Notre Père nous parla de la réfection. Il nous dit que les âmes intérieures trouvent le bon Dieu au réfectoire d’une manière toute particulière. Ces agapes fraternelles, prises en silence, nourries par la sainte lecture, portent l'âme en haut. Il ne faudrait pas cependant faire oraison pendant le repas, car l'activité de notre cœur nuirait à notre santé en ce moment. Il ne faut pas seulement y venir pour manger, mais pour dire les coulpes, recevoir les avertissements. Les avertissements se pratiquent ainsi. Un frère a remarqué que tel autre pratique mal tel point de la Règle.

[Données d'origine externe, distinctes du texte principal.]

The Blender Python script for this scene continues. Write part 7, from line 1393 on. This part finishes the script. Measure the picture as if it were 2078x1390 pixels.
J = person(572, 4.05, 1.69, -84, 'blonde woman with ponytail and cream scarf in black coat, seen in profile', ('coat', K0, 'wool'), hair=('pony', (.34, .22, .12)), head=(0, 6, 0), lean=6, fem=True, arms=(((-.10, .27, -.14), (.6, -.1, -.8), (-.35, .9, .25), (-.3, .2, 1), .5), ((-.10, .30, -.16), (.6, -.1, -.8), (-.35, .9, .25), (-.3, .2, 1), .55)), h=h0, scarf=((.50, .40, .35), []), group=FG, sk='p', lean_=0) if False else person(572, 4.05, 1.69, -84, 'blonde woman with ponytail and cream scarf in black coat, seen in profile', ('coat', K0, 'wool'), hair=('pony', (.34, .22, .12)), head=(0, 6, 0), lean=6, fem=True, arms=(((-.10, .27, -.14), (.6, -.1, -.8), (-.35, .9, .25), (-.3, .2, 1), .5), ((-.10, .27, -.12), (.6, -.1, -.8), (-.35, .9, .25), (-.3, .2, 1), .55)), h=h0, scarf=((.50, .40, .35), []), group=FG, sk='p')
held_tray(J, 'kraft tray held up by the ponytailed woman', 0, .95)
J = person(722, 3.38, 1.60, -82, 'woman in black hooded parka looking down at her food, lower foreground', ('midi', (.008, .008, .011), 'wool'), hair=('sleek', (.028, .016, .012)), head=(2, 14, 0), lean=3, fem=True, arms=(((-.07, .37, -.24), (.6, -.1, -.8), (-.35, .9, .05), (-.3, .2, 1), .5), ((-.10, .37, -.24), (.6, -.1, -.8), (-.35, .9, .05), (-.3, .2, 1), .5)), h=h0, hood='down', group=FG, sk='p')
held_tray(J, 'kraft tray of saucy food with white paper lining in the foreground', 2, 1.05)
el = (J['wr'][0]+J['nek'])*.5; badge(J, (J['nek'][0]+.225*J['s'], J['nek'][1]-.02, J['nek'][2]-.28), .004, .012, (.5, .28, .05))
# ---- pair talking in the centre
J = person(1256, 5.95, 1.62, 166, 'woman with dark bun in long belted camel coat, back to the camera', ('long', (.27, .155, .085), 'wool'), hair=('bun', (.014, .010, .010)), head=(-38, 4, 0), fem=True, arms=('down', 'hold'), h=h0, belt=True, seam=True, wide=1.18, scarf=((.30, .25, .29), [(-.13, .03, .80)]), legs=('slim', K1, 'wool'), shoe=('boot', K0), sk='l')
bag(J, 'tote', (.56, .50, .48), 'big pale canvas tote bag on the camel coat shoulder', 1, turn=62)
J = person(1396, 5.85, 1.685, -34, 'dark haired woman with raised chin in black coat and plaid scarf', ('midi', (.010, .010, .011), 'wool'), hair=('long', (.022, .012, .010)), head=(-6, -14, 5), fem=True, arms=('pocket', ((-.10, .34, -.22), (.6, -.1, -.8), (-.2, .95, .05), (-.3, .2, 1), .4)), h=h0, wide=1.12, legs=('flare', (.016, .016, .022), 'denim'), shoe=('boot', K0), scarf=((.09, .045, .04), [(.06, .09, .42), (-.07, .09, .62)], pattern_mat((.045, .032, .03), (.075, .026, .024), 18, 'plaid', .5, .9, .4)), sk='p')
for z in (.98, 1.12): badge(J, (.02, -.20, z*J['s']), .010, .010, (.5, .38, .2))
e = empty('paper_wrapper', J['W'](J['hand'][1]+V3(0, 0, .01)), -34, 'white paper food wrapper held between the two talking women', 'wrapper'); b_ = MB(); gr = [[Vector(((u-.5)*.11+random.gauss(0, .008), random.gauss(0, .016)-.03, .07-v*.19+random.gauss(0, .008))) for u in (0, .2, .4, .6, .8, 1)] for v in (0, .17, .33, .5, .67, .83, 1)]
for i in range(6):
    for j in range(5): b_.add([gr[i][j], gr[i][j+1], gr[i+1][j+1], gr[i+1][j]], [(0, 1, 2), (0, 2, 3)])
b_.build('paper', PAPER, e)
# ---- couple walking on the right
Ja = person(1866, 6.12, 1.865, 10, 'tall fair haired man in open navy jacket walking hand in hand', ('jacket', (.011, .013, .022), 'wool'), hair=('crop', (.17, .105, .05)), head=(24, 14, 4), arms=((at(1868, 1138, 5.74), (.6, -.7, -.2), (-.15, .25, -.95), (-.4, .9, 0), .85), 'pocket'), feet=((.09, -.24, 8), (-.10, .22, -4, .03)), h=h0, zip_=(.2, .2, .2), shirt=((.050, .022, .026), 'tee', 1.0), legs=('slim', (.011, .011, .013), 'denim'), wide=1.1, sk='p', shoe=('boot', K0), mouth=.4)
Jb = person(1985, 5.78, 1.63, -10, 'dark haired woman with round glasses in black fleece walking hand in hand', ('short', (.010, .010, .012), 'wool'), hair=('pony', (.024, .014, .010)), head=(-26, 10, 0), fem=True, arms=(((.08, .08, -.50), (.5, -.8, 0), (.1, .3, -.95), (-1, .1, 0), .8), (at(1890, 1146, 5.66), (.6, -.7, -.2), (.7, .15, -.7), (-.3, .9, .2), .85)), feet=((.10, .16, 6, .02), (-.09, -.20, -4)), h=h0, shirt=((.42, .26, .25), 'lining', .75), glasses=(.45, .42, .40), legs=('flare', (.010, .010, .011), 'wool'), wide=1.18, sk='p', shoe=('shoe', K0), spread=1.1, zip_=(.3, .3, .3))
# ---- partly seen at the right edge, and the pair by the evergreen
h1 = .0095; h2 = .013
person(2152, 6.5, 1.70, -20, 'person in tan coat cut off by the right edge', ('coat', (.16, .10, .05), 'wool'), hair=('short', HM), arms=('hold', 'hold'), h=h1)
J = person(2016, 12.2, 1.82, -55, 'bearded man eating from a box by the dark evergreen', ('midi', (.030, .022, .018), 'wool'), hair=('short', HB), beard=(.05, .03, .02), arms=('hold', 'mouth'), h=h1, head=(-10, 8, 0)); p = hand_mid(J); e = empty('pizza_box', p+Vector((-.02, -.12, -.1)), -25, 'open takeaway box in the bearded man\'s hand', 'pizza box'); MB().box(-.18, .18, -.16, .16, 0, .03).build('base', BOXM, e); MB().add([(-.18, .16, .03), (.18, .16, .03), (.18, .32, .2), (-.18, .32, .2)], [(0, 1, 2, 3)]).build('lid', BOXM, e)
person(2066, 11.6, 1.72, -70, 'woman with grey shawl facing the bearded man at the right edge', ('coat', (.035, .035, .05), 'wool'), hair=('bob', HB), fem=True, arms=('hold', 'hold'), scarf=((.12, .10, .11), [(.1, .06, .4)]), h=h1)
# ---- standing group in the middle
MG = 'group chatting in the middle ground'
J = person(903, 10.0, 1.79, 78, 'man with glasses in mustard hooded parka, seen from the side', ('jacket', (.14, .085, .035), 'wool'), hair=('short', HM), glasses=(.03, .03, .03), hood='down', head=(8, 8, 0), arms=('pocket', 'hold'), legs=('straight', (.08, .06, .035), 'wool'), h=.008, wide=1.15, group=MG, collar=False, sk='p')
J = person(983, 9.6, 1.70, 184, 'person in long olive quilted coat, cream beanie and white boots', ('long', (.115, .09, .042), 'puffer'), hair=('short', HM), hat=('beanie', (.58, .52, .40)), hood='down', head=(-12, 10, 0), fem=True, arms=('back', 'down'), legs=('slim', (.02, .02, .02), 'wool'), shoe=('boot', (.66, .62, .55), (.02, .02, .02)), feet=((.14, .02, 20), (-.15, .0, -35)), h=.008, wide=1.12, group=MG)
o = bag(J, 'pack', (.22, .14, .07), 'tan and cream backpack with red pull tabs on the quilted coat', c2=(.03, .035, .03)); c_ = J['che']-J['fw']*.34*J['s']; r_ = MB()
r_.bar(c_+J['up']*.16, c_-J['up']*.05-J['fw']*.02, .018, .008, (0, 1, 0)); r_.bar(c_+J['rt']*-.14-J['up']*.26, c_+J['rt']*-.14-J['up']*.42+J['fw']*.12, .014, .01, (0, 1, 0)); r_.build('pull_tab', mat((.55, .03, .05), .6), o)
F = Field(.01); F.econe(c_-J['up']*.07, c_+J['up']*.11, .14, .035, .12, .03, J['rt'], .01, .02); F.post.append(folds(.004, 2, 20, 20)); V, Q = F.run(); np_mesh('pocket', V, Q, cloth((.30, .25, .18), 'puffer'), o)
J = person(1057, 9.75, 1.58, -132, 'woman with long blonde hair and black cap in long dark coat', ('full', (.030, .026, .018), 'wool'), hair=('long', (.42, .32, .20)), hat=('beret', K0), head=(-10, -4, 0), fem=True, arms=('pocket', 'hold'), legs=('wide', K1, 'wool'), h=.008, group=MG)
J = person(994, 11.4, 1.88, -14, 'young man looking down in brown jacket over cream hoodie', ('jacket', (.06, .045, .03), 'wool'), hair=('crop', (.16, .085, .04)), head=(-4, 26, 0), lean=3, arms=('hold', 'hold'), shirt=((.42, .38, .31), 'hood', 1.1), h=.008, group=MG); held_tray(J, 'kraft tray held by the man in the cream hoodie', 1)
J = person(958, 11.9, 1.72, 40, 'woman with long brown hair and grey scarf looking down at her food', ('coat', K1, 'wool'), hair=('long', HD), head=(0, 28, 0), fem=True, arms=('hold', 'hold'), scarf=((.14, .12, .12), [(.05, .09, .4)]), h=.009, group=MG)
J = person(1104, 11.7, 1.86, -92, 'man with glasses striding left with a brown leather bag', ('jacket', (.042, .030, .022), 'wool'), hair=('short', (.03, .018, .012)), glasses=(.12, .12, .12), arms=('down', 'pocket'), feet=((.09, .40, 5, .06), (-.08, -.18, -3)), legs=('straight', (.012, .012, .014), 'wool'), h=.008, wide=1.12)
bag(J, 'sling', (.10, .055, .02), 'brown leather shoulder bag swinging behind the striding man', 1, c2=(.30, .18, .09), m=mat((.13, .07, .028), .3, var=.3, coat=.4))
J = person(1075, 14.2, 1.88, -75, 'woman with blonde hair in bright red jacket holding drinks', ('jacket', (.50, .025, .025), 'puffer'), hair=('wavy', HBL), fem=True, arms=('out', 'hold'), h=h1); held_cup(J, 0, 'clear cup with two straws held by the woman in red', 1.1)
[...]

Au réfectoire, il l'avertit devant tous, disant: J'avertis humblement le frère N. de telle ou telle chose. Mais en cela comme en tout, il faut l'obéissance. Celui qui a remarqué la faute, doit prévenir le supérieur ou le maître des novices, lequel déclare s'il y a lieu de faire l'avertissement. Peut-être la faute n'est-elle qu'apparente. Il ne faudrait pas qu'un frère fût averti mal à propos. Puis il faut s’en tenir simplement à l'avis du supérieur. C'est un excellent moyen de détruire l'estime propre et de nous empêcher de rien fonder sur nous-mêmes, que les avertissements. Quand un frère fait remarquer la faute au supérieur, cela donne occasion au supérieur de dire: “Mais vous manquez vous-même à tel point”. Nous aurons soin de pratiquer bientôt ce point de la Règle.

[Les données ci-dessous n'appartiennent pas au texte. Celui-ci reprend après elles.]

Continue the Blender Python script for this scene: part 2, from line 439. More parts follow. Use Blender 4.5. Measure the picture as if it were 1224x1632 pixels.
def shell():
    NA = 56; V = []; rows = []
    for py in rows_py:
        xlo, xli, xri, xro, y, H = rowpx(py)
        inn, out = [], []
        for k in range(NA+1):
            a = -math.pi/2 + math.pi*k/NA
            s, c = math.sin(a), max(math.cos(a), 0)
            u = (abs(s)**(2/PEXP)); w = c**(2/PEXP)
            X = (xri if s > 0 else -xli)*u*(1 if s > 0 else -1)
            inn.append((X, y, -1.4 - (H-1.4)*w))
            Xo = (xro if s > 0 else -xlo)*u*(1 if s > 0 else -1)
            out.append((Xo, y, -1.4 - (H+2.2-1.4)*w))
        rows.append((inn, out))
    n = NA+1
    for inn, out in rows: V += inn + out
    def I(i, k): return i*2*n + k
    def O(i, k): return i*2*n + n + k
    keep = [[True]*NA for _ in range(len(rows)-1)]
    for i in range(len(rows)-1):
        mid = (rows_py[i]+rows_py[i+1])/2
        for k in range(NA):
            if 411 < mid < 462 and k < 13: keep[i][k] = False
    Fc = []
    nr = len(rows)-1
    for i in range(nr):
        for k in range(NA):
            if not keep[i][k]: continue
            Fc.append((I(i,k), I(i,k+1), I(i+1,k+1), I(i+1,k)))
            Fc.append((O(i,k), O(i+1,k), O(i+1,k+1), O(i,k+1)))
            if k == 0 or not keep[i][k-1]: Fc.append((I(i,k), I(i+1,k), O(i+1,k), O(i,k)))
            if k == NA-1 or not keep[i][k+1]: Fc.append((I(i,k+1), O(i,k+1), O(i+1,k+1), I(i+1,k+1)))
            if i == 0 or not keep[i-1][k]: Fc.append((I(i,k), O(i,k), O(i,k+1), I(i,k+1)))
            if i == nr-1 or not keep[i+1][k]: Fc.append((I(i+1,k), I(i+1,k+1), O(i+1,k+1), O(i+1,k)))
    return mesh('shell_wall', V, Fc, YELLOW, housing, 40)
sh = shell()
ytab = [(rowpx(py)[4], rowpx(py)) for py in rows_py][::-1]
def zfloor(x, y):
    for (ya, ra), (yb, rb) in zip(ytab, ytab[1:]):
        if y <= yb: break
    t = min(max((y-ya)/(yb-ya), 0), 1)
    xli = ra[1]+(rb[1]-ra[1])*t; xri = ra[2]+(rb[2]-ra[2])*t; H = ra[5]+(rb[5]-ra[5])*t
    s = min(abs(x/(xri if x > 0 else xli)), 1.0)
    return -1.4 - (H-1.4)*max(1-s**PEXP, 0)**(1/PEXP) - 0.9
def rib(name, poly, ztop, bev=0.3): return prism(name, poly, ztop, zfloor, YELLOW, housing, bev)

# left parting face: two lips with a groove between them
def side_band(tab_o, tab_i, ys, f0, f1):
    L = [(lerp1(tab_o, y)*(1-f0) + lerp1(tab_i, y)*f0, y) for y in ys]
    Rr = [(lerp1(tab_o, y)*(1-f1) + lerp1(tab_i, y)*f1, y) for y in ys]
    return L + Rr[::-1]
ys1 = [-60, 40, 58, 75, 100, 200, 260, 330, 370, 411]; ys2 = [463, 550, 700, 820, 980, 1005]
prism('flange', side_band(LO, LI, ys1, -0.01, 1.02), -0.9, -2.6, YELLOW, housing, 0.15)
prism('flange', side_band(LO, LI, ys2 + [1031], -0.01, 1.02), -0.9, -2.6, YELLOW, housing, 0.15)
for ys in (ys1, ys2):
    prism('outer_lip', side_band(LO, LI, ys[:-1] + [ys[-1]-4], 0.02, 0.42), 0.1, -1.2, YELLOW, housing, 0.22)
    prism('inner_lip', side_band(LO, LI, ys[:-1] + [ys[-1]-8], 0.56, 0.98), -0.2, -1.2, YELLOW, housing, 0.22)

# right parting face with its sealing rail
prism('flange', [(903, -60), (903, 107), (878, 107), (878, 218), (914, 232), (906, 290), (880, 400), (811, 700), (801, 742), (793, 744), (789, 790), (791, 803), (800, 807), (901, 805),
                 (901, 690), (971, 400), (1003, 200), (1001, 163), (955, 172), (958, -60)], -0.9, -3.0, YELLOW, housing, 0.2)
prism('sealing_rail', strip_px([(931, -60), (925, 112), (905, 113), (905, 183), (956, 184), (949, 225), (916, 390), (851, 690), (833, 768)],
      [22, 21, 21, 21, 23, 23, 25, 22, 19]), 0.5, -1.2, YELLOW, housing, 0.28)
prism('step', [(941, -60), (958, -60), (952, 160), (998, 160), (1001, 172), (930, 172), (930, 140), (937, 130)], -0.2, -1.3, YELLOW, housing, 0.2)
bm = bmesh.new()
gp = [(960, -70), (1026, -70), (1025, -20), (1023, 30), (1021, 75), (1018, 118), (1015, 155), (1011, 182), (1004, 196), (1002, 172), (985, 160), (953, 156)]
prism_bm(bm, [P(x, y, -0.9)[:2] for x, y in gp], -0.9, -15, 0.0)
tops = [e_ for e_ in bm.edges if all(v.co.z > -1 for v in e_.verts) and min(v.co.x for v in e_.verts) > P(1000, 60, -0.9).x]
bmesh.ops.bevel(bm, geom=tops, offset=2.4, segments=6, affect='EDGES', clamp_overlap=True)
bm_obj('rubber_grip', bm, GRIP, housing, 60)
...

“Que les frères n’aillent pas au Réfectoire seulement pour manger, ains pour obéir à Dieu et à la Règle, ouïr la sainte lecture, dire les coulpes, recevoir les avertissements, et faire les mortifications qui y sont pour l’ordinaire pratiquées”  (Dir., Art. VIII; p. 70).

Ces mortifications consistent par exemple à manger à terre, à baiser les pieds des pères qui entrent et autres choses semblables.

“Qu’ils ne sortent point de table sans s’être mortifiés en quelque chose; et que, néanmoins, ils usent sans scrupule ni cérémonie des viandes qui leur seront données pour le soulagement de leurs infirmités, prenant indifféremment de la main de Notre-Seigneur, tant en viandes comme en toutes autres choses, ce qu’ils aimeront comme ce qu’ils n’aimeront pas” (Dir., Art., VIII; p. 71-72).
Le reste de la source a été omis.